▶ _What the task requires_
Return precisely the span of lines from the top of the material below to the line containing "COL = SC.collection", both included. Pictures are excluded.

▶ _Dataset content_
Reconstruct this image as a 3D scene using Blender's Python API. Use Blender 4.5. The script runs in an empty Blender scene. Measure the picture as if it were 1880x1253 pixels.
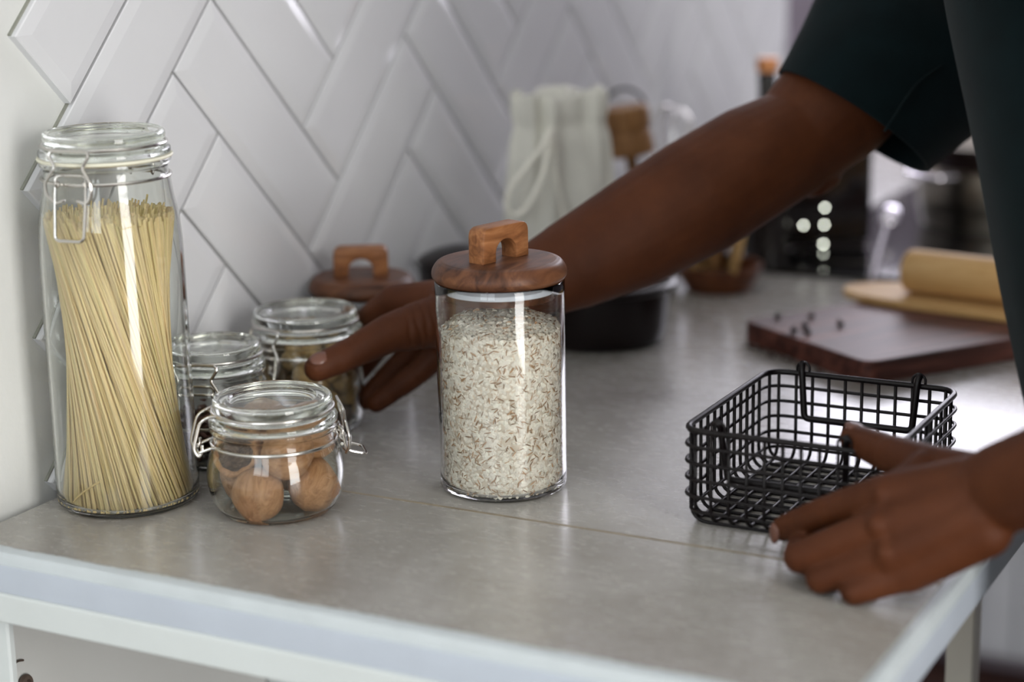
import bpy, bmesh, math, random
from mathutils import Vector, Matrix
import numpy as np

random.seed(7)
rng = np.random.default_rng(11)
SC = bpy.context.scene
COL = SC.collection

# ------------------------------------------------------------------ camera
CAM_POS = Vector((0.905, -0.887, 1.33))
cam_data = bpy.data.cameras.new('camera')
cam = bpy.data.objects.new('camera', cam_data)
COL.objects.link(cam)
SC.camera = cam
ax_r = Vector((0.88541, 0.46441, -0.01941))
ax_d = Vector((0.09563, -0.22287, -0.97015))
ax_f = Vector((-0.45487, 0.85712, -0.24174))
mrot = Matrix((ax_r, -ax_d, -ax_f)).transposed()
cam.matrix_world = Matrix.Translation(CAM_POS) @ mrot.to_4x4()
cam_data.sensor_width = 36.0
cam_data.lens = 3488.05 * 36.0 / 1880.0
cam_data.clip_start = 0.05
cam_data.dof.use_dof = True
cam_data.dof.focus_distance = 1.335
cam_data.dof.aperture_fstop = 2.6

# ------------------------------------------------------------------ world, lights, exposure
world = bpy.data.worlds.new('sky')
SC.world = world
world.use_nodes = True
bg = world.node_tree.nodes['Background']
bg.inputs[0].default_value = (0.72, 0.82, 1.0, 1)
bg.inputs[1].default_value = 1.5


def area(name, loc, target, sx, sy, power, color):
    d = bpy.data.lights.new(name, 'AREA')
    d.shape = 'RECTANGLE'
    d.size = sx
    d.size_y = sy
    d.energy = power
    d.color = color
    o = bpy.data.objects.new(name, d)
    COL.objects.link(o)
    o.location = loc
    o.rotation_euler = (Vector(target) - Vector(loc)).to_track_quat('-Z', 'Y').to_euler()
    return o


# daylight at the three windows of the room
area('daylight_far_window', (0.0, 2.62, 1.72), (0.0, 0.0, 1.72), 1.94, 1.06, 84, (0.93, 0.90, 1.0))
area('daylight_back_window', (0.55, -2.08, 1.70), (0.55, 0.0, 1.70), 1.25, 1.15, 30, (0.95, 0.99, 1.0))
area('daylight_right_window', (2.58, -0.95, 1.32), (0.0, -0.95, 1.32), 0.95, 1.98, 116, (1.0, 0.97, 0.92))

vs = SC.view_settings
vs.view_transform = 'Standard'
vs.look = 'None'
vs.gamma = 1.0
vs.use_curve_mapping = False
vs.exposure = -0.82
SC.cycles.use_denoising = True
SC.cycles.max_bounces = 20
SC.cycles.transmission_bounces = 20
SC.cycles.transparent_max_bounces = 16
SC.cycles.glossy_bounces = 8
SC.cycles.diffuse_bounces = 5
SC.cycles.blur_glossy = 0.5
SC.cycles.sample_clamp_indirect = 12.0


# ------------------------------------------------------------------ materials
def new_mat(name):
    m = bpy.data.materials.new(name)
    m.use_nodes = True
    nt = m.node_tree
    return m, nt, nt.nodes['Principled BSDF']


def N(nt, typ, **kw):
    n = nt.nodes.new(typ)
    for k, v in kw.items():
        setattr(n, k, v)
    return n


def coords(nt, scale=(1, 1, 1), kind='Object', rot=(0, 0, 0)):
    tc = N(nt, 'ShaderNodeTexCoord')
    mp = N(nt, 'ShaderNodeMapping')
    mp.inputs['Scale'].default_value = scale
    mp.inputs['Rotation'].default_value = rot
    nt.links.new(tc.outputs[kind], mp.inputs['Vector'])
    return mp.outputs['Vector']


def noise(nt, vec, scale, detail=4, rough=0.55, dist=0.0):
    n = N(nt, 'ShaderNodeTexNoise')
    n.inputs['Scale'].default_value = scale
    n.inputs['Detail'].default_value = detail
    n.inputs['Roughness'].default_value = rough
    n.inputs['Distortion'].default_value = dist
    nt.links.new(vec, n.inputs['Vector'])
    return n.outputs['Fac']


def ramp(nt, fac, stops):
    r = N(nt, 'ShaderNodeValToRGB')
    el = r.color_ramp.elements
    el[0].position, el[0].color = stops[0][0], (*stops[0][1], 1)
    el[1].position, el[1].color = stops[-1][0], (*stops[-1][1], 1)
    for p, c in stops[1:-1]:
        e = el.new(p)
        e.color = (*c, 1)
    nt.links.new(fac, r.inputs[0])
    return r.outputs[0]


def bump(nt, bsdf, fac, strength=0.2, dist=0.001):
    b = N(nt, 'ShaderNodeBump')
    b.inputs['Strength'].default_value = strength
    b.inputs['Distance'].default_value = dist
    nt.links.new(fac, b.inputs['Height'])
    nt.links.new(b.outputs[0], bsdf.inputs['Normal'])


def plain(name, col, rough=0.5, metal=0.0, spec=0.5, nscale=0, namt=0.0, bump_s=0.0, bump_scale=300, coat=0.0):
    m, nt, b = new_mat(name)
    b.inputs['Base Color'].default_value = (*col, 1)
    b.inputs['Roughness'].default_value = rough
    b.inputs['Metallic'].default_value = metal
    b.inputs['Specular IOR Level'].default_value = spec
    b.inputs['Coat Weight'].default_value = coat
    v = coords(nt)
    if nscale:
        lo = tuple(max(0, c * (1 - namt)) for c in col)
        hi = tuple(min(1, c * (1 + namt)) for c in col)
        nt.links.new(ramp(nt, noise(nt, v, nscale), [(0.3, lo), (0.7, hi)]), b.inputs['Base Color'])
    if bump_s:
        bump(nt, b, noise(nt, v, bump_scale, 3), bump_s)
    return m


def wood(name, dark, mid, light, scale=(14, 120, 120), rough=0.45, rot=(0, 0, 0), dist=1.2):
    m, nt, b = new_mat(name)
    v = coords(nt, scale, rot=rot)
    f = noise(nt, v, 1.0, 5, 0.6, dist)
    nt.links.new(ramp(nt, f, [(0.30, dark), (0.52, mid), (0.72, light)]), b.inputs['Base Color'])
    b.inputs['Roughness'].default_value = rough
    b.inputs['Specular IOR Level'].default_value = 0.28
    bump(nt, b, f, 0.12, 0.0006)
    return m


def glass(name, col, rough=0.0, ior=1.48):
    m, nt, b = new_mat(name)
    b.inputs['Base Color'].default_value = (*col, 1)
    b.inputs['Roughness'].default_value = rough
    b.inputs['IOR'].default_value = ior
    b.inputs['Transmission Weight'].default_value = 1.0
    return m


M = {}
M['plaster'] = plain('plaster', (0.66, 0.67, 0.655), 0.85, bump_s=0.25, bump_scale=120, nscale=6, namt=0.03)
M['ceiling'] = plain('ceiling_paint', (0.75, 0.75, 0.74), 0.9, nscale=4, namt=0.02)
M['tile'] = plain('glazed_tile', (0.66, 0.665, 0.685), 0.11, spec=0.5, nscale=3, namt=0.02, bump_s=0.03, bump_scale=25)
M['grout'] = plain('grey_grout', (0.26, 0.265, 0.225), 0.9, nscale=60, namt=0.15)
M['trim'] = plain('white_edge_trim', (0.45, 0.495, 0.565), 0.4, nscale=25, namt=0.03, bump_s=0.08, bump_scale=90)
M['caulk'] = plain('white_caulk', (0.52, 0.565, 0.59), 0.45, nscale=30, namt=0.04, bump_s=0.1, bump_scale=120)
M['paint'] = plain('white_furniture_paint', (0.60, 0.64, 0.64), 0.4, nscale=12, namt=0.03, bump_s=0.06, bump_scale=150)
M['cream'] = plain('cream_furniture_paint', (0.60, 0.58, 0.52), 0.45, nscale=12, namt=0.03)
M['joint'] = plain('tan_joint_filler', (0.27, 0.225, 0.16), 0.8, nscale=80, namt=0.2)
M['cabinet'] = plain('cabinet_paint', (0.60, 0.62, 0.66), 0.4, nscale=9, namt=0.02)
M['far_wall'] = plain('far_wall_paint', (0.20, 0.17, 0.20), 0.8, nscale=8, namt=0.05)
M['window_frame'] = plain('window_frame_paint', (0.30, 0.24, 0.28), 0.4, nscale=9, namt=0.03)
M['steel_wire'] = plain('steel_wire', (0.62, 0.60, 0.57), 0.22, 1.0, nscale=200, namt=0.08)
M['black_wire'] = plain('black_coated_wire', (0.005, 0.003, 0.0035), 0.36, spec=0.25, nscale=300, namt=0.2)
M['rubber'] = plain('cream_rubber', (0.76, 0.74, 0.60), 0.55, nscale=50, namt=0.04)
M['silicone'] = plain('pale_silicone', (0.62, 0.66, 0.72), 0.4, nscale=50, namt=0.03)
M['glass'] = glass('clear_glass', (0.985, 0.99, 0.985))
M['jar_glass'] = glass('greenish_glass', (0.955, 0.975, 0.945))
M['lid_glass'] = glass('green_lid_glass', (0.90, 0.945, 0.885))
M['shirt'] = plain('dark_teal_jersey', (0.0021, 0.0070, 0.0082), 0.9, spec=0.10, nscale=40, namt=0.2, bump_s=0.35, bump_scale=900)
M['shirt'].node_tree.nodes['Principled BSDF'].inputs['Sheen Weight'].default_value = 0.04
M['trousers'] = plain('charcoal_twill', (0.02, 0.02, 0.024), 0.85, nscale=60, namt=0.2)
M['hair'] = plain('black_hair', (0.008, 0.006, 0.005), 0.6, nscale=200, namt=0.4, bump_s=0.8, bump_scale=250)
M['shoe'] = plain('black_leather', (0.012, 0.011, 0.011), 0.4, nscale=60, namt=0.2)
M['nail'] = plain('fingernail', (0.135, 0.055, 0.036), 0.32, nscale=80, namt=0.08)
M['canvas'] = plain('cream_canvas', (0.70, 0.69, 0.62), 0.9, nscale=25, namt=0.06, bump_s=0.3, bump_scale=600)
M['cord'] = plain('cotton_cord', (0.86, 0.84, 0.75), 0.9, nscale=200, namt=0.1, bump_s=0.5, bump_scale=400)
M['iron'] = plain('dark_brown_enamel', (0.008, 0.004, 0.004), 0.30, spec=0.3, nscale=30, namt=0.2)
M['black_gloss'] = plain('black_gloss', (0.006, 0.0055, 0.006), 0.07, nscale=20, namt=0.2)
M['steel'] = plain('brushed_steel', (0.25, 0.225, 0.19), 0.28, 1.0, nscale=40, namt=0.1)
M['chrome'] = plain('chrome', (0.78, 0.74, 0.80), 0.10, 1.0, nscale=40, namt=0.04)
M['copper'] = plain('copper_cap', (0.62, 0.26, 0.10), 0.35, 0.3, nscale=40, namt=0.1)
M['bottle'] = plain('dark_bottle_glass', (0.010, 0.007, 0.006), 0.08, nscale=20, namt=0.2)
M['ceramic'] = plain('cream_ceramic', (0.55, 0.52, 0.46), 0.3, nscale=20, namt=0.05)
M['berry'] = plain('dark_dried_berry', (0.016, 0.009, 0.008), 0.6, nscale=300, namt=0.5)
M['crumb'] = plain('brown_crumb', (0.05, 0.022, 0.014), 0.8, nscale=300, namt=0.5)
M['legume'] = plain('dried_red_legume', (0.10, 0.030, 0.022), 0.45, nscale=120, namt=0.4)
M['snack'] = plain('tan_dried_fig', (0.43, 0.28, 0.12), 0.6, nscale=140, namt=0.4, bump_s=0.5, bump_scale=180)
M['dark_snack'] = plain('dark_speck', (0.10, 0.06, 0.03), 0.7, nscale=140, namt=0.4)
lm_, lnt, lb_ = new_mat('highlight_glow_dot')  # emission imitating bright reflections on a dark glossy surface, no real light source
lb_.inputs['Base Color'].default_value = (0.9, 0.9, 0.8, 1)
lb_.inputs['Emission Color'].default_value = (0.96, 1.0, 0.86, 1)
lb_.inputs['Emission Strength'].default_value = 26.0
M['highlight_glow'] = lm_
M['cable'] = plain('brown_cable', (0.10, 0.07, 0.055), 0.6, nscale=80, namt=0.2)
M['acacia'] = wood('acacia_wood', (0.036, 0.013, 0.007), (0.115, 0.045, 0.021), (0.20, 0.088, 0.042), (16, 75, 75), 0.42, (0, 0, 0.5))
M['acacia_light'] = wood('light_acacia_wood', (0.10, 0.034, 0.012), (0.26, 0.105, 0.040), (0.40, 0.185, 0.080), (20, 90, 90), 0.42, (0, 0, 0.4))
M['board_wood'] = wood('rosewood', (0.022, 0.007, 0.005), (0.085, 0.027, 0.019), (0.19, 0.066, 0.046), (90, 6, 90), 0.50, (0, 0, 0.0), 0.8)
M['pale_wood'] = wood('pale_beech', (0.40, 0.235, 0.085), (0.52, 0.32, 0.13), (0.60, 0.40, 0.19), (9, 90, 90), 0.6)
M['tool_wood'] = wood('oiled_beech', (0.16, 0.075, 0.025), (0.27, 0.135, 0.05), (0.36, 0.19, 0.08), (80, 80, 14), 0.5)
M['bowl_wood'] = wood('dark_bowl_wood', (0.06, 0.018, 0.007), (0.13, 0.042, 0.016), (0.21, 0.075, 0.03), (40, 40, 90), 0.4)
M['floor_wood'] = wood('dark_floor_wood', (0.022, 0.010, 0.008), (0.05, 0.021, 0.015), (0.085, 0.036, 0.024), (5, 40, 40), 0.45, (0, 0, 1.57))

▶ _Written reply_
Reconstruct this image as a 3D scene using Blender's Python API. Use Blender 4.5. The script runs in an empty Blender scene. Measure the picture as if it were 1880x1253 pixels.
import bpy, bmesh, math, random
from mathutils import Vector, Matrix
import numpy as np

random.seed(7)
rng = np.random.default_rng(11)
SC = bpy.context.scene
COL = SC.collection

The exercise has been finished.